Dan Koehler '12 helps produce documentary that wins top award at Tribeca Film Festival

The media arts & entertainment Elon graduate served as assistant producer, assistant editor and story consultant on "Point and Shoot."

Elon alumnus Dan Koehler ’12 was part of the production team for “Point and Shoot,” a 88-minute documentary film that won best documentary at this year’s Tribeca Film Festival.

Directed by two-time Academy Award nominated documentary filmmaker Marshall Curry, the documentary follows Matt VanDyke, a Baltimore man who goes on a three-year, 35,000-mile motorcycle trip through Northern Africa and the Middle East. He befriends and joins Libyan rebels along the way and films himself through much of his adventures, including a six-month stint in solitary confinement.

Koehler works at Marshall Curry Productions in Brooklyn, N.Y., and served on the film as assistant producer, assistant editor and story consultant. In 2012, he directed, edited and shot “Win or Lose,” a short documentary by Elon University School of Communications that was screened at different film festivals last year, including the Seattle International Film Festival. As an undergraduate student, Koehler was a member of elondocs, Elon’s documentary production program.

The official synopsis of “Point and Shoot” reads:

In 2006, Matt VanDyke, a timid 27-year-old with Obsessive Compulsive Disorder, left home in Baltimore and set off on a self-described “crash course in manhood”.  He bought a motorcycle and a video camera and began a three-year, 35,000-mile motorcycle trip through Northern Africa and the Middle East.
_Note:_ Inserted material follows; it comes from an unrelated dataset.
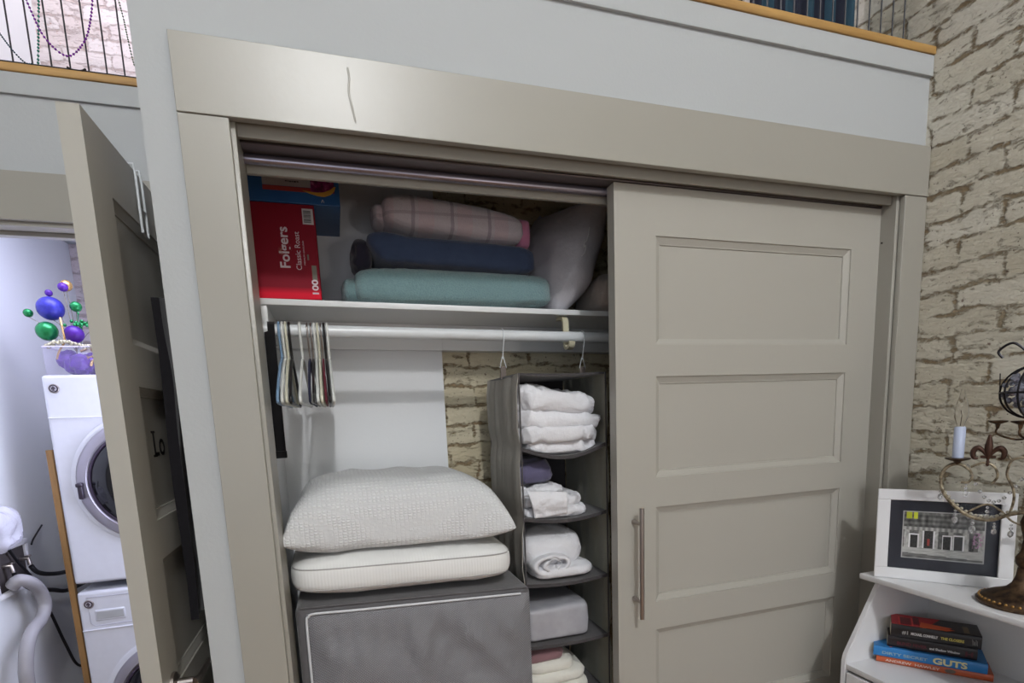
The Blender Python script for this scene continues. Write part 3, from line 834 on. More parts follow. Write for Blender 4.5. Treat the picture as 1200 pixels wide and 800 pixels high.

While traveling, he struck up an unlikely friendship with a Libyan hippie, and when revolution broke out in Libya, Matt joined his friend in the fight against dictator Muammar Gaddafi.  With a gun in one hand and a camera in the other, Matt fought in—and filmed—the war until he was captured by Gaddafi forces and held in solitary confinement for six months. Two-time Academy Award nominated documentary filmmaker Marshall Curry tells this harrowing and sometimes humorous story of a young man’s struggle for political revolution and personal transformation.